Negotiators from developed economies have either shunned entering substantive issues such as technological transfer, or shirked their pledges to cut emissions and channel funds to developing countries.

A Green Climate Fund designed to channel up to 100 billion U.S. dollars annually to poor countries has yet to begin operating and the Fast Start finance has also been watered down by a repackaging of previously pledged aid money.

Meanwhile, a report by the World Bank showed that the global temperature is on track to increase by up to 4 degrees Celsius this century, exceeding the 2-degree target set by the United Nations.

With the clock ticking toward a "climate cliff," the advanced countries should cast away their pride and prejudice and join developing countries to work out the details of an extended period of the Kyoto Protocol before its first commitment period expires on Dec. 31.

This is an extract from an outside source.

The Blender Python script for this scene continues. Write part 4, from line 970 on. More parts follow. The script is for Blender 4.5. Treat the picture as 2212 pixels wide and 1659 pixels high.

Both their historic responsibility and the grave reality require the developed countries to take the lead in checking the temperature rise.

First of all, the advanced nations are responsible for about 80 percent of the existing greenhouse gases (GHG) discharged during their industrialization, leaving a warming globe to the developing countries.

Secondly, the developed countries' per capita GDP is much higher than that of the developing ones, whose priorities remain reducing poverty and improving their people's well-being.

As a result, an increase in carbon emissions is inevitable for countries struggling for survival and sustainable growth. This law of development is ignored by most rich countries.

Thirdly, the current commitment to emissions reduction made by Kyoto Protocol parties is far from enough to avert climate disasters.

To meet the UN target of keeping the temperature rise under 2 degrees Celsius, the developed world's carbon emissions in 2020 need to be slashed to 25-40 percent below the 1990 level, as against an overall 15-percent reduction they have pledged.

What's worth pointing out is that the United States has only promised to slash its emissions in 2020 to 17 percent lower than the 2005 level, or 3 percent lower than the 1990 level.

In contrast, the developing world has embarked on ambitious emission-cutting programs, though poverty eradication remains their overriding task.

China, for instance, has announced plans to trim its "carbon intensity" by 40-45 percent by the year 2020 from the 2005 emission levels, a move demonstrating its anti-warming sincerity and resolve.

Like previous UN climate talks, the Doha meetings are bound to undergo twists and turns, and their upcoming high-level segment is expected to witness an even bumpier round.

There may be Plan B in negotiations, but there is no Planet B. For the sake of the whole mankind, the developed countries should show more responsibility and sincerity, and work to achieve a compromise with the developing countries to jointly save the warming globe.